ICE CHIPS: Canada last month replaced head coach Perry Pearn with assistant Troy Ryan, who will be bench boss Monday in Victoria with the 2020 world championships in Nova Scotia looming this spring and the 2022 Beijing Winter Olympics slowly rounding into view.

Ryan is being mentored by former University of Victoria Vikes basketball coaching legend Ken Shields as part of the Own the Podium coaching mentorship program.

“It has been awesome to pick Ken Shields’ brain.

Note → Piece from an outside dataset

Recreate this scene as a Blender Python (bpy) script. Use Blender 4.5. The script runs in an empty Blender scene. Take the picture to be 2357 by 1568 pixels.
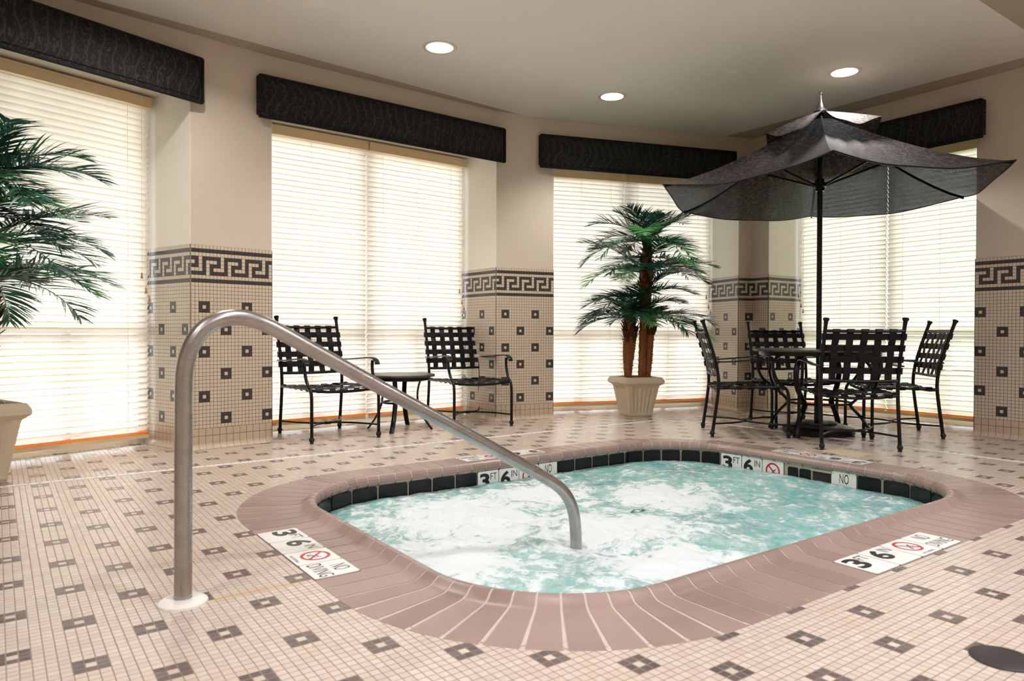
import bpy, math, random
from mathutils import Vector, Matrix, noise
PI = math.pi
R = math.radians
random.seed(7)
SC = bpy.context.scene
COL = SC.collection

# ---------------------------------------------------------------- camera
TILE = 0.027                     # pitch of the small mosaic tiles
F_PX, YAW, TX, TZ, HT, PITCH, ROLL = 1637.84, 0.62739, -39.51831, 66.62417, 31.3302, 0.01092, 0.00259
_c, _s = math.cos(YAW), math.sin(YAW)
cam_loc = Vector(((_c * -TX + _s * -TZ) * TILE, (_s * TX - _c * TZ) * TILE, HT * TILE))
_r0 = Vector((_c, -_s, 0)); _f0 = Vector((_s, _c, 0)); _d0 = Vector((0, 0, -1))
_dn = _d0 * math.cos(PITCH) - _f0 * math.sin(PITCH)
_fw = _d0 * math.sin(PITCH) + _f0 * math.cos(PITCH)
_right = _r0 * math.cos(ROLL) - _dn * math.sin(ROLL)
_down = _r0 * math.sin(ROLL) + _dn * math.cos(ROLL)
cam_data = bpy.data.cameras.new('camera')
cam = bpy.data.objects.new('camera', cam_data); COL.objects.link(cam)
m3 = Matrix((_right, -_down, -_fw)).transposed()
cam.matrix_world = Matrix.Translation(cam_loc) @ m3.to_4x4()
cam_data.sensor_width = 36.0
cam_data.lens = F_PX / 2357.0 * 36.0
cam_data.clip_start = 0.05
cam_data.dof.use_dof = True
cam_data.dof.focus_distance = 5.2
cam_data.dof.aperture_fstop = 4.0
SC.camera = cam

# ---------------------------------------------------------------- view, world, lights
SC.view_settings.view_transform = 'Standard'
SC.view_settings.look = 'None'
SC.view_settings.gamma = 1.0
SC.view_settings.use_curve_mapping = False
SC.view_settings.exposure = 0.0
SC.cycles.max_bounces = 8
SC.cycles.diffuse_bounces = 4
SC.cycles.glossy_bounces = 4
SC.cycles.transmission_bounces = 6
SC.cycles.transparent_max_bounces = 10
SC.cycles.caustics_reflective = False
SC.cycles.caustics_refractive = False
SC.cycles.sample_clamp_indirect = 6.0
SC.cycles.use_denoising = True
SC.cycles.use_adaptive_sampling = True
SC.cycles.adaptive_threshold = 0.03

world = bpy.data.worlds.new('overcast_sky'); SC.world = world
world.use_nodes = True
WT = world.node_tree; WT.nodes.clear()
_bg = WT.nodes.new('ShaderNodeBackground'); _bg.inputs['Color'].default_value = (0.92, 0.965, 1.0, 1)
_tc = WT.nodes.new('ShaderNodeTexCoord'); _sx = WT.nodes.new('ShaderNodeSeparateXYZ'); WT.links.new(_tc.outputs['Generated'], _sx.inputs[0])
_mr = WT.nodes.new('ShaderNodeMapRange'); WT.links.new(_sx.outputs[2], _mr.inputs['Value'])     # overcast: zenith about three times the horizon
_mr.inputs['From Min'].default_value = 0.0; _mr.inputs['From Max'].default_value = 1.0
_mr.inputs['To Min'].default_value = 8.0; _mr.inputs['To Max'].default_value = 23.0
WT.links.new(_mr.outputs[0], _bg.inputs['Strength'])
_wo = WT.nodes.new('ShaderNodeOutputWorld'); WT.links.new(_bg.outputs[0], _wo.inputs[0])

CEIL_Z = 2.965
LAMP_WARM = (1.0, 0.965, 0.95)
LAMP_COOL = (0.95, 0.94, 1.0)


def area_lamp(name, loc, power, size, color=LAMP_WARM, spread=180):
    l = bpy.data.lights.new(name, 'AREA'); l.shape = 'DISK'; l.size = size
    l.energy = power; l.color = color; l.spread = R(spread)
    o = bpy.data.objects.new(name, l); COL.objects.link(o); o.location = loc
    return o


# unseen lamps added under the ceiling to light the room from outside the view
for i, (x, y) in enumerate([(0.7, 2.3), (0.9, -0.7), (2.7, -1.5), (4.5, -1.5), (2.7, -3.2), (0.6, -2.6), (4.6, -3.2), (-1.3, -0.6), (-1.3, -2.6)]):
    area_lamp('added_room_light', (x, y, CEIL_Z - 0.02), 24, 0.17, LAMP_COOL if y < 0 else LAMP_WARM, 150)


# ---------------------------------------------------------------- shader node helper
class N:
    """a node socket with arithmetic"""
    def __init__(s, nt, sock): s.nt = nt; s.k = sock

    def _op(s, op, *a):
        n = s.nt.nodes.new('ShaderNodeMath'); n.operation = op
        for i, v in enumerate((s,) + a):
            if isinstance(v, N): s.nt.links.new(v.k, n.inputs[i])
            else: n.inputs[i].default_value = v
        return N(s.nt, n.outputs[0])

    def __add__(s, o): return s._op('ADD', o)
    def __sub__(s, o): return s._op('SUBTRACT', o)
    def __mul__(s, o): return s._op('MULTIPLY', o)
    def __truediv__(s, o): return s._op('DIVIDE', o)
    def lt(s, o): return s._op('LESS_THAN', o)
    def gt(s, o): return s._op('GREATER_THAN', o)
    def mod(s, o): return s._op('FLOORED_MODULO', o)
    def floor(s): return s._op('FLOOR')
    def fract(s): return s._op('FRACT')
    def abs(s): return s._op('ABSOLUTE')
    def sin(s): return s._op('SINE')
    def mn(s, o): return s._op('MINIMUM', o)
    def mx(s, o): return s._op('MAXIMUM', o)
    def pw(s, o): return s._op('POWER', o)

    def smooth(s, a, b):
        n = s.nt.nodes.new('ShaderNodeMapRange'); n.interpolation_type = 'SMOOTHSTEP'
        s.nt.links.new(s.k, n.inputs['Value'])
        n.inputs['From Min'].default_value = a; n.inputs['From Max'].default_value = b
        return N(s.nt, n.outputs[0])


def lin(c):
    return tuple(((v / 255.0) / 12.92 if v / 255.0 <= 0.04045 else ((v / 255.0 + 0.055) / 1.055) ** 2.4) for v in c)


def rgba(c): return (c[0], c[1], c[2], 1.0)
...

He has such a winning mentality,” said Ryan, who has been meeting with Canadian Sports Hall of Famer Shields all week.

“Ken has the right mix of old school and modern vision and way of thinking.”

About a lightning-rod recent issue in coaching, Ryan added: “Ken has taught me you can push people to be better but that it’s all about building relationships and trust with them.”